3. Petite prospective : comment le courriel doit évoluer?
Pour conclure ce billet, je vais livrer quelques réflexions sur les évolutions qui me semblent nécessaires dans nos outils « lecteurs d’email », pour faciliter la restriction de l’usage et sa meilleure adaptation aux défis de communication de l’entreprise :
  • Il faut réintroduire la notion de cercles (à la Google+) et de groupes fermés dans l’email. Il n’est pas logique de ne pas isoler les flux qui proviennent de ses propres réseaux, avec la structuration calquée sur l’organisation (hiérarchique et projet) de l’entreprise. On m’objectera que c’est déjà facile à faire avec la notion de requête et de groupes dynamiques (sous Outlook par exemple). Il n’en reste pas moins que les outils email sont en retard sur ce sujet.
  • Il faut déplacer le support de la collaboration vers des plateformes 2.0 pour se limiter à la coopération par email.
  • Il est urgent, de façon plus générale, de réduire l’usage des communications électroniques pour retrouver, d’une part, l’efficacité des rencontres, mais aussi pour retrouver l’efficacité des outils électroniques lorsque ceux-ci sont utilisés à bon escient.
  •  La gestion du courrier électronique doit progresser en termes de gestion du cycle de vie des messages et introduire des mécanismes de purge ou d’archivage semi-automatique et pertinent. Une partie de ces idées est implémentée mais il faut progresser, par exemple en distinguant les conversations des transactions de façon plus automatique et plus simple.

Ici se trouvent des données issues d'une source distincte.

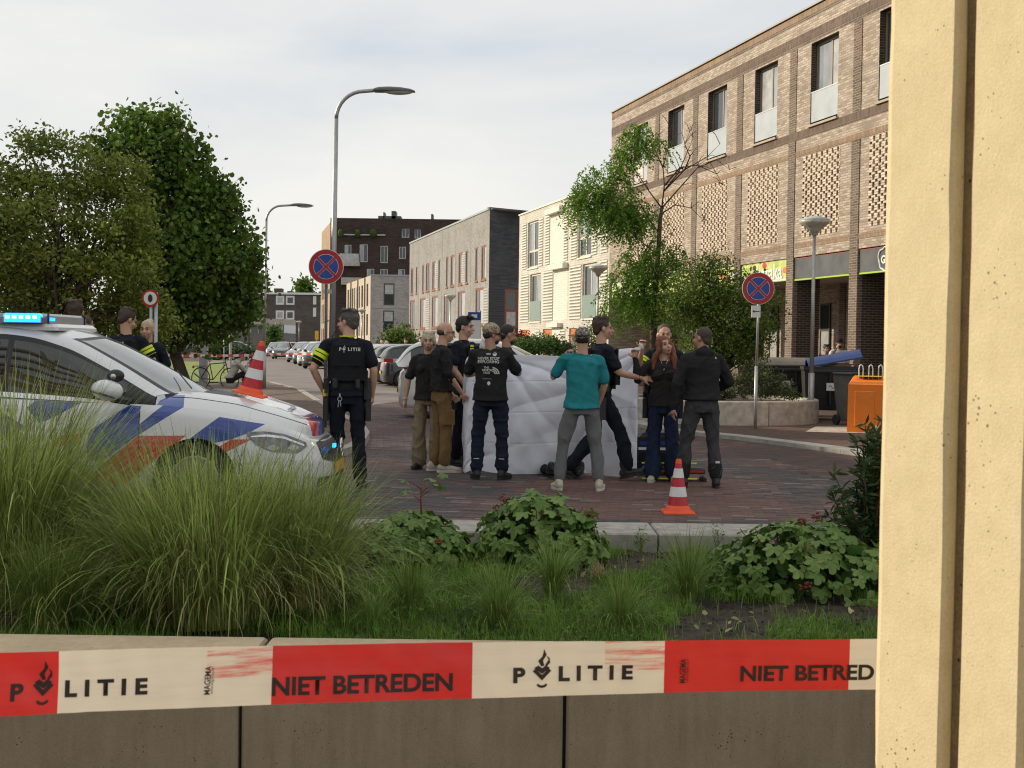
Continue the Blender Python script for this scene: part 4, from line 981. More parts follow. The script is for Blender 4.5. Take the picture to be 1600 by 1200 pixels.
# small weeds on the kerb edge
for i, (px, py, lab) in enumerate(((1120, 862, 'small weed growing at the foot of the kerb below the cone'), (1000, 866, 'small weed by the kerb joint'), (1190, 868, 'weed between the kerb and the right leafy plant'))):
    p = gp(px, py, -.03); t = thing('weed', lab, 'weed', p); rr = np.random.default_rng(90+i)
    blades('stems', 22, disc(.02), .20, .004, .4, m_blade2, t, 90+i)
    leaves('weed_leaves', inside_crown(rr, 60, [((0,0,.12),(.06,.06,.12))]), .03, 'narrow', m_leaf_m, t, rng=rr)
# ------------------------------------------------------------------ street lamps and signs
def arm_lamp(label, px, ybase, ytop, arm_m, D=None):
    b = gp(px, ybase); D = b.y; top = at(px+2, ytop, D).z
    t = thing('street_lamp', label, 'street lamp', b, 0, 'tall arm street lamps')
    mb = MB(); lean = .006
    p = [(0,0,0),(0,0,1.2),(0.02,0,top*.5),(.045,0,top-.55)]
    mb.tube(p[:2], [.075,.075], 14); mb.tube([(0,0,1.2),(.02,0,top*.5),(.045,0,top-.5)], [.055,.048,.038], 14)
    mb.build('pole', m_steel, t, smooth=True)
    q = [(.045+.48*(1-cos(a)), 0, top-.5+.48*sin(a)) for a in np.linspace(0, pi/2, 9)]+[(arm_m, 0, top+.0)]
    MB().tube(q, .034, 12).build('arm', m_steel, t, smooth=True)
    mb = MB(); x0 = arm_m-.04
    pr = [(0,.05),(.08,.075),(.25,.085),(.45,.075),(.62,.05),(.70,.012)]
    vs = []; n = 12
    for xx, h in pr:
        for k in range(n):
            a = pi*k/(n-1); vs.append((x0+xx, .13*cos(a)*(1 if xx < .5 else .7), -.02+max(.0, h*1.0)*sin(a)+.0))
    fs = [(i*n+k, i*n+k+1, (i+1)*n+k+1, (i+1)*n+k) for i in range(len(pr)-1) for k in range(n-1)]+[tuple(range(n)), tuple((len(pr)-1)*n+k for k in range(n))]+[((i+1)*n, (i+1)*n+n-1, i*n+n-1, i*n) for i in range(len(pr)-1)]
    mb.add(vs, fs); hd = mb.build('lamp_head', m_dgrey, t, smooth=False)
    mb = MB(); mb.ell((x0+.42, 0, -.02), (.26, .10, .055), 16, 8); mb.build('lens', M('lamp_lens', (.62,.60,.52), .2) if 'lamp_lens' not in bpy.data.materials else bpy.data.materials['lamp_lens'], hd, smooth=True)
    for o in (hd,): pass
    for ch in t.children:
        if ch.name.startswith('lamp_head'): ch.location = (0, 0, top-.0)
    return t
arm_lamp('nearest tall grey street lamp with its arm over the street, behind the round road sign', 517, 672, 140, .74)
arm_lamp('further grey street lamp standing at the kerb behind the traffic cone', 412, 611, 320, .85)
m_lamp_top = M('lamp_hat', (.45,.46,.46), .4, .1, 8); m_lamp_bowl = M('lamp_bowl', (.50,.48,.40), .35, .25, 8)
def hat_lamp(label, px, D, base_z=0, top_px=None):
    p = at(px, 540, D); t = thing('post_top_lamp', label, 'street lamp', (p.x, D, base_z), 0, 'round hat-shaped post lamps')
    MB().tube([(0,0,0),(0,0,1.0)], .06, 14).build('post_base', m_steel, t, smooth=True)
    MB().tube([(0,0,1.0),(0,0,3.78)], [.045,.032], 12).build('post', m_steel, t, smooth=True)
    hd = MB().lathe([(.315,4.06),(.30,4.085),(.20,4.125),(.08,4.15),(.0,4.155)][::-1]+[], 28); o = hd.build('lamp_hat', m_lamp_top, t, smooth=True)
    MB().lathe([(.04,3.76),(.07,3.78),(.10,3.85),(.20,3.94),(.29,4.0),(.315,4.06)], 28).build('lamp_bowl', m_lamp_bowl, t, smooth=True)
    return t
hat_lamp('post lamp with round hat in front of the brick building behind the bins', 1269, 25.8, .04)
for px, D, lab in ((933, 41, 'round hat post lamp before the cream terrace'), (703, 66, 'round hat post lamp before the pale grey terrace'), (565, 96, 'round hat post lamp before the pale corner house'), (467, 150, 'white round hat lamp before the far annex'), (433, 165, 'white round hat lamp before the far brick flats'), (510, 140, 'round hat lamp beside the tan apartment wing')):
    hat_lamp(lab, px, D)
m_sr = M('sign_red', (.42, .012, .015), .35, .06, 3); m_sb = M('sign_blue', (.012, .06, .32), .35, .06, 3); m_sw = M('sign_white', (.72, .72, .70), .4, .05)
def no_stopping(t, z, r=.295, y=-.03):
    """round blue sign, red ring and red diagonal cross, thin white outlines: flat discs on a plate"""
    mb = MB(); n = 48
    def disc_(rr, y_, mat, name, par, th=.003):
        m_ = MB(); m_.add([(rr*cos(2*pi*k/n), y_, z+rr*sin(2*pi*k/n)) for k in range(n)]+[(rr*cos(2*pi*k/n), y_-th, z+rr*sin(2*pi*k/n)) for k in range(n)],
            [tuple(range(n)), tuple(range(2*n-1, n-1, -1))]+[(k, (k+1) % n, n+(k+1) % n, n+k) for k in range(n)]); return m_.build(name, mat, par)
    pl_ = disc_(r, y, m_sw, 'sign_plate', t, .018)
    disc_(r*.97, y-.019, m_sr, 'red_ring', pl_); disc_(r*.715, y-.023, m_sw, 'white_line', pl_); 
    # four blue sectors
    for q in range(4):
        a0 = radians(45+90*q); k_ = 14; w_ = r*.085; mb = MB(); rr = r*.69
        off = math.asin(w_/rr); pts = [(sqrt(2)*w_*cos(a0+pi/4), sqrt(2)*w_*sin(a0+pi/4))]
        for j in range(k_+1): a = a0+off+(pi/2-2*off)*j/k_; pts.append((rr*cos(a), rr*sin(a)))
        mb.add([(p[0], y-.028, z+p[1]) for p in pts], [tuple(range(len(pts)))]); mb.build('blue_sector', m_sb, pl_)
    for sg in (-1, 1):
        mb = MB(); a = radians(45*sg); d = Vector((cos(a), 0, sin(a))); nrm = Vector((-sin(a), 0, cos(a))); w_ = r*.068; rr = r*.735
        c = Vector((0, y-.0275 - .0015*(sg > 0), z)); mb.add([c-d*rr-nrm*w_, c+d*rr-nrm*w_, c+d*rr+nrm*w_, c-d*rr+nrm*w_], [(0,1,2,3)]); mb.build('red_bar', m_sr, pl_)
    return pl_
b = gp(1180, 670, .04); t = thing('no_stopping_sign', 'round no stopping sign with a white arrow plate below, on the right pavement', 'road sign', b)
zc = at(1186, 451, b.y).z
MB().tube([(0,0,-.04),(0,0,1.15)], .032, 12).build('post_sleeve', m_steel, t, smooth=True)
MB().tube([(0,0,1.15),(.03,0,zc+.2-b.z)], .024, 12).build('post', m_steel, t, smooth=True)
no_stopping(t, zc-b.z)
ar_ = MB().cbox(-.12, .05, -.045, -.03, zc-b.z-.53, zc-b.z-.31, .006).build('arrow_plate', m_sw, t)
az = zc-b.z-.42
MB().box(-.07, .03, -.0485, -.0465, az-.007, az+.007).build('arrow_shaft', m_black, ar_)
MB().add([(-.10, -.0485, az), (-.062, -.0485, az+.032), (-.066, -.0485, az), (-.062, -.0485, az-.032)], [(0,1,2,3)]).build('arrow_head', m_black, ar_)
b = gp(513, 674); t = thing('no_stopping_sign', 'round no stopping sign in front of the nearest lamp post, left of the dark block', 'road sign', (b.x-.02, b.y-.25, 0))
zc = at(513, 417, b.y-.25).z
MB().tube([(0,0,0),(0,0,zc+.15)], .026, 12).build('post', m_dgrey, t, smooth=True); no_stopping(t, zc)
MB().box(-.05, .09, -.02, .02, zc-.45, zc-.38).build('bracket', m_steel, t)
# small round signs behind the police officers
def round_sign(label, px, py, r_px, D, back=False, z_base=0, name='small_round_sign'):
    p = at(px, py, D); t = thing(name, label, 'road sign', (p.x, D, z_base), 0); r = r_px*D/FPX; z = p.z-z_base; n = 32
    MB().tube([(0,.03,0),(0,.03,z+r)], .026, 10).build('post', m_steel, t, smooth=True)
    for k, (rr, mat, y) in enumerate(((r, m_sr if not back else m_dgrey, 0), (r*.76, m_sw if not back else M('sign_back', (.10,.11,.10), .6), -.006))):
        MB().add([(rr*cos(2*pi*j/n), y, z+rr*sin(2*pi*j/n)) for j in range(n)], [tuple(range(n))]).build('sign_face' if k else 'sign_ring', mat, t)
    return t
t = round_sign('small round red-ringed sign with a dark symbol behind the blond officer', 235, 466, 13.5, 19.5)
MB().ell((0,-.012,at(235,466,19.5).z), (.035,.004,.06), 10, 8).build('symbol', m_black, t)
MB().tube([(.07,.05,0),(.07,.05,2.25)], .03, 10).build('second_post', m_steel, t, smooth=True)
round_sign('grey back of a round sign with a thin red rim before the far flats', 350, 513, 7.5, 60, back=True)
p = at(360, 540, 58); t = thing('plain_post', 'thin bare grey post beside the round sign back', 'post', (p.x, 58, 0)); MB().tube([(0,0,0),(0,0,3.0)], .06, 10).build('pole', m_steel, t)
p = at(495, 527, 120); t = thing('yellow_sign', 'small yellow rectangular sign on a pole before the tan wing', 'sign', (p.x, 120, 0)); MB().tube([(0,0,0),(0,0,2.6)], .05, 8).build('post', m_steel, t); MB().box(-.17,.17,-.08,-.05,1.9,2.7).build('plate', M('yellow_plate', (.75,.42,.02), .5), t)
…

  • Pour finir, il faut que les outils soient accordés avec des « règles de bon usage », liées à une vision systémique – cf. LEMM : Lean Email Management. C’est un sujet complexe : il existe de nombreuses chartes, mais il est difficile de les faire appliquer. Pour que le courrier électronique ne soit pas victime de son succès, pour que nos boites email retrouvent une taille « humaine » et que nous bénéficions à nouveau de l’efficacité de ce canal, il faut que nos outils incorporent des garde-fous, une déclinaison interne du concept d’anti-spam.